> [Work instructions]
Retype exactly the lines from the first one through the line with "import numpy as np", including both ends; skip any pictures.

> [Information shown]
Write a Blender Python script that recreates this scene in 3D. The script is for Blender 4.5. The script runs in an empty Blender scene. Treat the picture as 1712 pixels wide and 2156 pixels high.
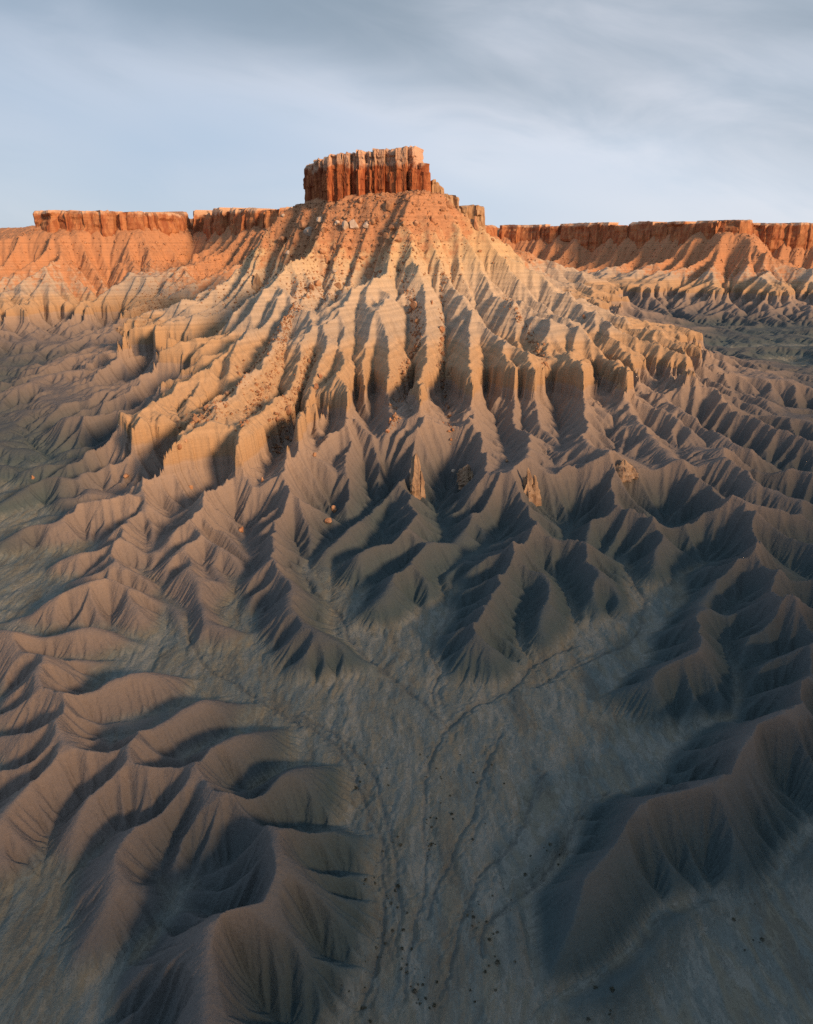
import bpy, math, random
import numpy as np

# ------------------------------------------------------------------ camera
scene = bpy.context.scene
F_PX = 1539.5            # focal length in units of a 1712 x 2156 picture
CAM_Z = 150.0
PITCH = math.radians(20.0)
cam_data = bpy.data.cameras.new("camera")
cam = bpy.data.objects.new("camera", cam_data)
scene.collection.objects.link(cam)
cam.location = (0, 0, CAM_Z)
cam.rotation_euler = (math.pi / 2 - PITCH, 0, 0)
cam_data.sensor_fit = 'VERTICAL'
cam_data.sensor_height = 24.0
cam_data.lens = F_PX / 2156 * 24.0
cam_data.clip_start = 1.0
cam_data.clip_end = 60000
scene.camera = cam

# ------------------------------------------------------------------ sun, sky, exposure
SUN_ELEV = math.radians(19.0)
SUN_AZ = math.radians(45.0)       # to the right of straight behind the camera
sun_dir = np.array([math.sin(SUN_AZ) * math.cos(SUN_ELEV), -math.cos(SUN_AZ) * math.cos(SUN_ELEV), math.sin(SUN_ELEV)])
sun_data = bpy.data.lights.new("sun", 'SUN')
sun_data.energy = 5.0
sun_data.angle = math.radians(11.0)
sun_data.color = (1.0, 0.60, 0.32)
sun = bpy.data.objects.new("sun", sun_data)
scene.collection.objects.link(sun)
from mathutils import Vector
sun.rotation_euler = Vector(sun_dir.tolist()).to_track_quat('Z', 'Y').to_euler()

world = bpy.data.worlds.new("World")
scene.world = world
world.use_nodes = True


def nd(nt, kind, loc=None, **kw):
    n = nt.nodes.new(kind)
    for k, v in kw.items():
        if k.startswith('i_'):
            n.inputs[k[2:].replace('_', ' ')].default_value = v
        else:
            setattr(n, k, v)
    return n


def math_node(nt, op, a, b=None, c=None, clamp=False):
    n = nt.nodes.new('ShaderNodeMath')
    n.operation = op
    n.use_clamp = clamp
    for i, v in enumerate((a, b, c)):
        if v is None:
            continue
        if hasattr(v, 'links'):
            nt.links.new(v, n.inputs[i])
        else:
            n.inputs[i].default_value = v
    return n.outputs[0]


def mix_rgb(nt, fac, a, b, blend='MIX'):
    n = nt.nodes.new('ShaderNodeMix')
    n.data_type = 'RGBA'
    n.blend_type = blend
    for sock, v in ((n.inputs[0], fac), (n.inputs[6], a), (n.inputs[7], b)):
        if hasattr(v, 'links'):
            nt.links.new(v, sock)
        elif isinstance(v, (int, float)):
            sock.default_value = v
        else:
            sock.default_value = (v[0], v[1], v[2], 1)
    return n.outputs[2]


def ramp(nt, fac, stops, interp='LINEAR'):
    n = nt.nodes.new('ShaderNodeValToRGB')
    cr = n.color_ramp
    cr.interpolation = interp
    while len(cr.elements) < len(stops):
        cr.elements.new(0.5)
    for e, (p, c) in zip(cr.elements, stops):
        e.position = p
        e.color = (c, c, c, 1) if isinstance(c, (int, float)) else (c[0], c[1], c[2], 1)
    nt.links.new(fac, n.inputs[0])
    return n.outputs[0]


def smooth01(nt, v, lo, hi):
    n = nt.nodes.new('ShaderNodeMapRange')
    n.interpolation_type = 'SMOOTHSTEP'
    nt.links.new(v, n.inputs[0])
    n.inputs[1].default_value = lo
    n.inputs[2].default_value = hi
    return n.outputs[0]


def noise(nt, vec, scale, detail=4, rough=0.5, dist=0.0, out=0):
    n = nt.nodes.new('ShaderNodeTexNoise')
    n.inputs['Scale'].default_value = scale
    n.inputs['Detail'].default_value = detail
    n.inputs['Roughness'].default_value = rough
    n.inputs['Distortion'].default_value = dist
    if vec is not None:
        nt.links.new(vec, n.inputs['Vector'])
    return n.outputs[out]


def build_world():
    nt = world.node_tree
    nt.nodes.clear()
    L = nt.links.new
    sky = nd(nt, 'ShaderNodeTexSky', sky_type='NISHITA', sun_disc=False)
    sky.sun_elevation = SUN_ELEV
    # Nishita: rotation 0 puts the sun at +Y, positive turns clockwise seen from above
    sky.sun_rotation = math.atan2(sun_dir[0], sun_dir[1])
    sky.altitude = 1500
    sky.dust_density = 1.0
    tc = nd(nt, 'ShaderNodeTexCoord')
    sep = nd(nt, 'ShaderNodeSeparateXYZ')
    L(tc.outputs['Generated'], sep.inputs[0])
    # a veil of high cloud in long soft streaks
    rot = nd(nt, 'ShaderNodeMapping')
    rot.inputs['Rotation'].default_value = (0, math.radians(-13), 0)
    L(tc.outputs['Generated'], rot.inputs[0])
    mp = nd(nt, 'ShaderNodeMapping')
    mp.inputs['Scale'].default_value = (0.9, 0.9, 3.0)
    mp.inputs['Location'].default_value = (0.4, 2.3, 0.35)
    L(rot.outputs[0], mp.inputs[0])
    n1 = noise(nt, mp.outputs[0], 1.25, 3, 0.45, 0.35)
    n2 = noise(nt, mp.outputs[0], 4.5, 6, 0.55, 0.6)
    mixn = math_node(nt, 'ADD', math_node(nt, 'MULTIPLY', n1, 0.82), math_node(nt, 'MULTIPLY', n2, 0.18))
    up = smooth01(nt, sep.outputs[2], 0.0, 0.40)
    dens = math_node(nt, 'ADD', mixn, math_node(nt, 'MULTIPLY', up, 0.20))
    cloud = smooth01(nt, dens, 0.46, 0.78)
    thin = mix_rgb(nt, smooth01(nt, n2, 0.3, 0.7), (0.66, 0.69, 0.77), (0.56, 0.63, 0.74))
    ccol = mix_rgb(nt, cloud, thin, (0.235, 0.29, 0.345))
    gap = smooth01(nt, mixn, 0.47, 0.36)
    col = mix_rgb(nt, math_node(nt, 'MULTIPLY', gap, 0.35), ccol, (0.34, 0.47, 0.66))
    left = math_node(nt, 'MULTIPLY', smooth01(nt, math_node(nt, 'MULTIPLY', sep.outputs[0], -1.0), -0.25, 0.55), 0.55)
    col = mix_rgb(nt, left, col, (0.31, 0.40, 0.52))
    sk = mix_rgb(nt, 1.0, sky.outputs[0], (0.10, 0.10, 0.10), 'MULTIPLY')
    fin = mix_rgb(nt, 0.90, sk, col)
    bg = nd(nt, 'ShaderNodeBackground')
    bg.inputs['Strength'].default_value = 1.0
    L(fin, bg.inputs['Color'])
    out = nd(nt, 'ShaderNodeOutputWorld')
    L(bg.outputs[0], out.inputs['Surface'])


build_world()
scene.view_settings.view_transform = 'Standard'
scene.view_settings.look = 'None'
scene.view_settings.exposure = 0.2
scene.view_settings.gamma = 1.0
scene.cycles.use_denoising = False

# ------------------------------------------------------------------ numeric helpers
rng = np.random.default_rng(7)


def hash2(ix, iy, seed):
    h = (ix.astype(np.int64) * 374761393 + iy.astype(np.int64) * 668265263 + seed * 974711) & 0x7fffffff
    h = ((h ^ (h >> 13)) * 1274126177) & 0x7fffffff
    h = (h ^ (h >> 16)) & 0xffffff
    return h / float(0xffffff)


def vnoise(x, y, seed=0):
    ix = np.floor(x); iy = np.floor(y)
    fx = x - ix; fy = y - iy
    fx = fx * fx * fx * (fx * (fx * 6 - 15) + 10); fy = fy * fy * fy * (fy * (fy * 6 - 15) + 10)
    a = hash2(ix, iy, seed); b = hash2(ix + 1, iy, seed)
    c = hash2(ix, iy + 1, seed); d = hash2(ix + 1, iy + 1, seed)
    return (a + (b - a) * fx) * (1 - fy) + (c + (d - c) * fx) * fy


def fbm(x, y, octaves=4, seed=0, gain=0.5):
    s = 0; a = 1.0; t = 0
    for o in range(octaves):
        s = s + a * (vnoise(x, y, seed + o * 17) - 0.5); t += a
        ca, sa = 1.6, 1.2
        x, y = ca * x - sa * y + 13.7, sa * x + ca * y + 7.1
        a *= gain
    return s / t


def sstep(x, a, b):
    t = np.clip((x - a) / (b - a), 0, 1)
    return t * t * (3 - 2 * t)


# ------------------------------------------------------------------ the lie of the land
CAP = np.array([(-104, 800), (-58, 745), (6, 726), (24, 758), (4, 815), (-66, 850)], float)
MESA = np.array([(-618, 1300), (-560, 1278), (-500, 1288), (-440, 1290), (-400, 1345), (-392, 1440), (-330, 1330), (-250, 1220),
                 (-177, 1150), (-60, 1130), (60, 1250), (150, 1600), (200, 2050), (264, 2250), (390, 2180), (468, 2090),
                 (560, 1960), (640, 1810), (700, 1725), (745, 1712), (790, 1790), (830, 2010), (900, 2080), (1050, 2030),
                 (1300, 1960), (1900, 2050), (2300, 3600), (-1800, 3600), (-1400, 2400), (-760, 1750)], float)


SHOULDER = [(8, 720, 195), (35, 722, 192), (58, 730, 186), (80, 746, 178), (120, 765, 156), (165, 785, 132)]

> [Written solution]
Write a Blender Python script that recreates this scene in 3D. The script is for Blender 4.5. The script runs in an empty Blender scene. Treat the picture as 1712 pixels wide and 2156 pixels high.
import bpy, math, random
import numpy as np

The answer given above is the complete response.